◆ REQUIRED TASK
Retype everything in the listing, leaving each line exactly as it is.

◆ DATA EXCERPT
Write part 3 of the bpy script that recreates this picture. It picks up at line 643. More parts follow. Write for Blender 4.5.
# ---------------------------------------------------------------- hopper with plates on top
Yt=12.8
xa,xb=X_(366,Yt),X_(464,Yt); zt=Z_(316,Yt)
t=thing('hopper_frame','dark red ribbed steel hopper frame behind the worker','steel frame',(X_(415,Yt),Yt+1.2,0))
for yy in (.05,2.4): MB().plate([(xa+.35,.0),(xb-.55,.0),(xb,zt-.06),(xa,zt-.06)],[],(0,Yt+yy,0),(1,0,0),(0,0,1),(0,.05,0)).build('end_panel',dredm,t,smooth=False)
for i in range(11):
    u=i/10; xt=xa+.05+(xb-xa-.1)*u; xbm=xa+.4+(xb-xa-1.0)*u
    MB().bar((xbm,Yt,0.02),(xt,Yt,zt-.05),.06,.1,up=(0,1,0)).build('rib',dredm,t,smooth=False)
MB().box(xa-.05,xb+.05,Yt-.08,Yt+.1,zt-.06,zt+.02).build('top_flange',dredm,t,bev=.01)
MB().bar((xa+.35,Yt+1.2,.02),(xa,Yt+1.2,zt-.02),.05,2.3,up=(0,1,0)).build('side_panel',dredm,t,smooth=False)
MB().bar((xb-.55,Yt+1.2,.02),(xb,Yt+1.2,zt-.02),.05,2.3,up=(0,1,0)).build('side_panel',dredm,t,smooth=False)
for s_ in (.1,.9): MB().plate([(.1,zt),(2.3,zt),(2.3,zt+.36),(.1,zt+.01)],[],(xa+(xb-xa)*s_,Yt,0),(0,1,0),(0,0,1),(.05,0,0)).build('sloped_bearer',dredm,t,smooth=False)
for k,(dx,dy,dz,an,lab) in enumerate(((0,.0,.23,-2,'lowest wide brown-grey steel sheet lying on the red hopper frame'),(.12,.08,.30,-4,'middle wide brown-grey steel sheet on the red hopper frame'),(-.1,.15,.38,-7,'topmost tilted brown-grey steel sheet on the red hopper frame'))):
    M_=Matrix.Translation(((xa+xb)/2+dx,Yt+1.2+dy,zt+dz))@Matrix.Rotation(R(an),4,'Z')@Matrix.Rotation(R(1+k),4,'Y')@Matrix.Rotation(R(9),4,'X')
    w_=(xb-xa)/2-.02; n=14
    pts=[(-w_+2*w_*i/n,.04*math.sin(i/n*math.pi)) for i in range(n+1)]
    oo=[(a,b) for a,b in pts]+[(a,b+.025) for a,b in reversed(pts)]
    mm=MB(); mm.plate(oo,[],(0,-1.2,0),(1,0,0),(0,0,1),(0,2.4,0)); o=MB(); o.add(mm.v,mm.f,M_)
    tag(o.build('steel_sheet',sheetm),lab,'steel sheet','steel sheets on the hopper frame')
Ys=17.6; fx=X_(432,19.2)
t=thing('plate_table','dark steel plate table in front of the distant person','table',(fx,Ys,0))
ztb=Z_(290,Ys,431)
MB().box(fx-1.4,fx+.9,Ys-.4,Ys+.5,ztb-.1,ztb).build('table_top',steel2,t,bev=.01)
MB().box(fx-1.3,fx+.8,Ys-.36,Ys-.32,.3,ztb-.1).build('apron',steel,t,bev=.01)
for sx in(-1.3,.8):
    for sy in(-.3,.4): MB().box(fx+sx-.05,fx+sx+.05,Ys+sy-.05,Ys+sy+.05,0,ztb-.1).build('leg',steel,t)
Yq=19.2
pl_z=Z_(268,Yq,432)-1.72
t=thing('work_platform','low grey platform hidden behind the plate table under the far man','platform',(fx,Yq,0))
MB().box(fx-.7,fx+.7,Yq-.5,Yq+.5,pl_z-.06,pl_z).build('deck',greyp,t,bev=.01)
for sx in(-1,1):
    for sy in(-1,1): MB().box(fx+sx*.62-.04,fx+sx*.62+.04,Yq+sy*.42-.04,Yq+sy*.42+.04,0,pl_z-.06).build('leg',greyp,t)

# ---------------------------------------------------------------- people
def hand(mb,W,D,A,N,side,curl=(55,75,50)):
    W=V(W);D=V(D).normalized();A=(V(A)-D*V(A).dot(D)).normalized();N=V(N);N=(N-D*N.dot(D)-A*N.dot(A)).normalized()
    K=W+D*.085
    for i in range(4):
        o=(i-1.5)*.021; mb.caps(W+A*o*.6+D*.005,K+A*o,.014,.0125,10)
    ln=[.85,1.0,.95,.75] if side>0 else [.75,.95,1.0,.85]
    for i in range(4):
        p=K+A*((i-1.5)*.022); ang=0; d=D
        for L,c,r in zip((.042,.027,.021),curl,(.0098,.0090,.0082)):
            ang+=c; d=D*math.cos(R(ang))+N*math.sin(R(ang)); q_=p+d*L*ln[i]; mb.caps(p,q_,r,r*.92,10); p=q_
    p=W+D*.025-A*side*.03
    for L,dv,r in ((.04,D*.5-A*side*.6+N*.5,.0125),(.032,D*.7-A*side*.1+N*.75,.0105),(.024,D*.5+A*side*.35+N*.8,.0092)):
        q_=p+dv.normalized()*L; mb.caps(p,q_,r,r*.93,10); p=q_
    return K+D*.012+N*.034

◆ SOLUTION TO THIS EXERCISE
Write part 3 of the bpy script that recreates this picture. It picks up at line 643. More parts follow. Write for Blender 4.5.
# ---------------------------------------------------------------- hopper with plates on top
Yt=12.8
xa,xb=X_(366,Yt),X_(464,Yt); zt=Z_(316,Yt)
t=thing('hopper_frame','dark red ribbed steel hopper frame behind the worker','steel frame',(X_(415,Yt),Yt+1.2,0))
for yy in (.05,2.4): MB().plate([(xa+.35,.0),(xb-.55,.0),(xb,zt-.06),(xa,zt-.06)],[],(0,Yt+yy,0),(1,0,0),(0,0,1),(0,.05,0)).build('end_panel',dredm,t,smooth=False)
for i in range(11):
    u=i/10; xt=xa+.05+(xb-xa-.1)*u; xbm=xa+.4+(xb-xa-1.0)*u
    MB().bar((xbm,Yt,0.02),(xt,Yt,zt-.05),.06,.1,up=(0,1,0)).build('rib',dredm,t,smooth=False)
MB().box(xa-.05,xb+.05,Yt-.08,Yt+.1,zt-.06,zt+.02).build('top_flange',dredm,t,bev=.01)
MB().bar((xa+.35,Yt+1.2,.02),(xa,Yt+1.2,zt-.02),.05,2.3,up=(0,1,0)).build('side_panel',dredm,t,smooth=False)
MB().bar((xb-.55,Yt+1.2,.02),(xb,Yt+1.2,zt-.02),.05,2.3,up=(0,1,0)).build('side_panel',dredm,t,smooth=False)
for s_ in (.1,.9): MB().plate([(.1,zt),(2.3,zt),(2.3,zt+.36),(.1,zt+.01)],[],(xa+(xb-xa)*s_,Yt,0),(0,1,0),(0,0,1),(.05,0,0)).build('sloped_bearer',dredm,t,smooth=False)
for k,(dx,dy,dz,an,lab) in enumerate(((0,.0,.23,-2,'lowest wide brown-grey steel sheet lying on the red hopper frame'),(.12,.08,.30,-4,'middle wide brown-grey steel sheet on the red hopper frame'),(-.1,.15,.38,-7,'topmost tilted brown-grey steel sheet on the red hopper frame'))):
    M_=Matrix.Translation(((xa+xb)/2+dx,Yt+1.2+dy,zt+dz))@Matrix.Rotation(R(an),4,'Z')@Matrix.Rotation(R(1+k),4,'Y')@Matrix.Rotation(R(9),4,'X')
    w_=(xb-xa)/2-.02; n=14
    pts=[(-w_+2*w_*i/n,.04*math.sin(i/n*math.pi)) for i in range(n+1)]
    oo=[(a,b) for a,b in pts]+[(a,b+.025) for a,b in reversed(pts)]
    mm=MB(); mm.plate(oo,[],(0,-1.2,0),(1,0,0),(0,0,1),(0,2.4,0)); o=MB(); o.add(mm.v,mm.f,M_)
    tag(o.build('steel_sheet',sheetm),lab,'steel sheet','steel sheets on the hopper frame')
Ys=17.6; fx=X_(432,19.2)
t=thing('plate_table','dark steel plate table in front of the distant person','table',(fx,Ys,0))
ztb=Z_(290,Ys,431)
MB().box(fx-1.4,fx+.9,Ys-.4,Ys+.5,ztb-.1,ztb).build('table_top',steel2,t,bev=.01)
MB().box(fx-1.3,fx+.8,Ys-.36,Ys-.32,.3,ztb-.1).build('apron',steel,t,bev=.01)
for sx in(-1.3,.8):
    for sy in(-.3,.4): MB().box(fx+sx-.05,fx+sx+.05,Ys+sy-.05,Ys+sy+.05,0,ztb-.1).build('leg',steel,t)
Yq=19.2
pl_z=Z_(268,Yq,432)-1.72
t=thing('work_platform','low grey platform hidden behind the plate table under the far man','platform',(fx,Yq,0))
MB().box(fx-.7,fx+.7,Yq-.5,Yq+.5,pl_z-.06,pl_z).build('deck',greyp,t,bev=.01)
for sx in(-1,1):
    for sy in(-1,1): MB().box(fx+sx*.62-.04,fx+sx*.62+.04,Yq+sy*.42-.04,Yq+sy*.42+.04,0,pl_z-.06).build('leg',greyp,t)

# ---------------------------------------------------------------- people
def hand(mb,W,D,A,N,side,curl=(55,75,50)):
    W=V(W);D=V(D).normalized();A=(V(A)-D*V(A).dot(D)).normalized();N=V(N);N=(N-D*N.dot(D)-A*N.dot(A)).normalized()
    K=W+D*.085
    for i in range(4):
        o=(i-1.5)*.021; mb.caps(W+A*o*.6+D*.005,K+A*o,.014,.0125,10)
    ln=[.85,1.0,.95,.75] if side>0 else [.75,.95,1.0,.85]
    for i in range(4):
        p=K+A*((i-1.5)*.022); ang=0; d=D
        for L,c,r in zip((.042,.027,.021),curl,(.0098,.0090,.0082)):
            ang+=c; d=D*math.cos(R(ang))+N*math.sin(R(ang)); q_=p+d*L*ln[i]; mb.caps(p,q_,r,r*.92,10); p=q_
    p=W+D*.025-A*side*.03
    for L,dv,r in ((.04,D*.5-A*side*.6+N*.5,.0125),(.032,D*.7-A*side*.1+N*.75,.0105),(.024,D*.5+A*side*.35+N*.8,.0092)):
        q_=p+dv.normalized()*L; mb.caps(p,q_,r,r*.93,10); p=q_
    return K+D*.012+N*.034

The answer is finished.